Tuesday, October 20, 2009

Beware Of New Regulation Of Derivatives By Rep. Eric Cantor

Source: http://www.investors.com/NewsAndAnalysis/Article.aspx?id=509198


In the face of public outcry over the nation's financial crisis, a tried-and-true tradition of finger-pointing is under way in Washington.

Instead of taking a measured approach to identifying the root causes of our financial collapse, many in Washington are focusing on an easy villain that many Americans don't appreciate: the derivatives market.

This sentiment drove the House Financial Services Committee on Wednesday to pass new rules that could have far-reaching constraints on derivatives and may irreparably harm American businesses and consumers in the future.

Rather than the tool for gross financial manipulation it is portrayed to be, the derivatives market plays a very important role in solidifying the competitiveness of American businesses.

Derivatives enable businesses and investors of all sorts, especially nonfinancial corporations, to hedge risk efficiently. The benefits of successful risk management include greater confidence and predictability in the underlying business, which leads to more jobs and ultimately trickles down to consumers in the form of lower prices.
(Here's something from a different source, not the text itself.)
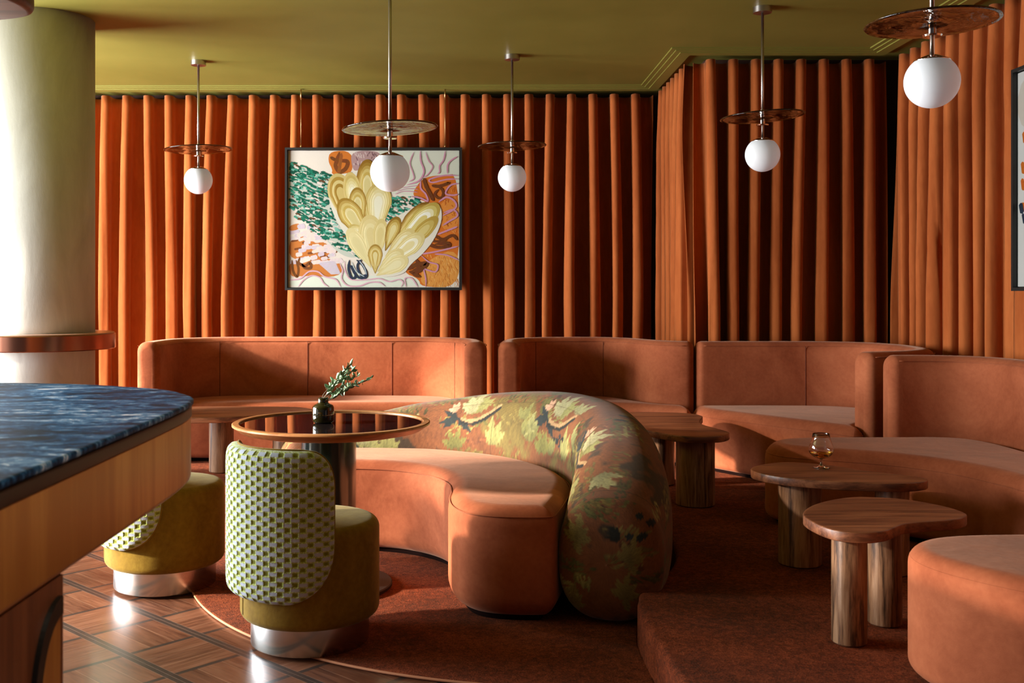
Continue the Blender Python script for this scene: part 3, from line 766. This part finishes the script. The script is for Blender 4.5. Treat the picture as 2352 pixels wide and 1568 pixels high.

To be sure, Republicans believe that more transparency in the financial markets is always better. A system that requires companies to report their derivatives trades to a regulator monitoring risk makes more sense as long as that information is protected from competitors who could benefit unfairly if all hedging information were forced to be openly disclosed.

We also agree that the growth of listed and centrally cleared derivatives is a positive step that should be encouraged.

Yet there's a fine line between enforcing smart regulations designed to keep innovative markets functioning and erecting hurdles that restrict American companies' ability to compete on the global stage.

House Republicans fear that line is now being blurred. By granting government regulators the power to impose on an ad hoc basis stiff collateral and margin requirements, legislation passed Wednesday in the House Financial Services Committee could spell disaster for the over-the-counter derivatives market.

While today many hedgers are able to enter into OTC derivative contracts with willing counterparties based on their credit rating, the new regulations will force companies to choose between two difficult options: Use up their precious working capital to satisfy unnecessarily burdensome requirements or utilize exchange-listed derivatives that likely provide an imperfect hedge to the underlying risk.

Neither of these choices is attractive. The first means capital that should be helping companies grow, invest and create jobs now has to be diverted to manage risk.

The latter option leaves companies without customized options to manage their risk; they thus have to compensate by, for instance, charging higher prices. It also introduces a new "basis risk," which is the potential for the movement in price between the risk the company is attempting to hedge and the actual risk that the listed or centrally cleared product hedges.

Once again, the result is the need to compensate by investing less elsewhere or raising prices.

As we see, rushed government action can have unintended consequences that can hurt job growth and set our businesses on a weaker competitive footing. Congress should give thoughtful consideration to these ramifications before the bill comes before the full House in the coming weeks.

• Cantor is the House Republican Whip.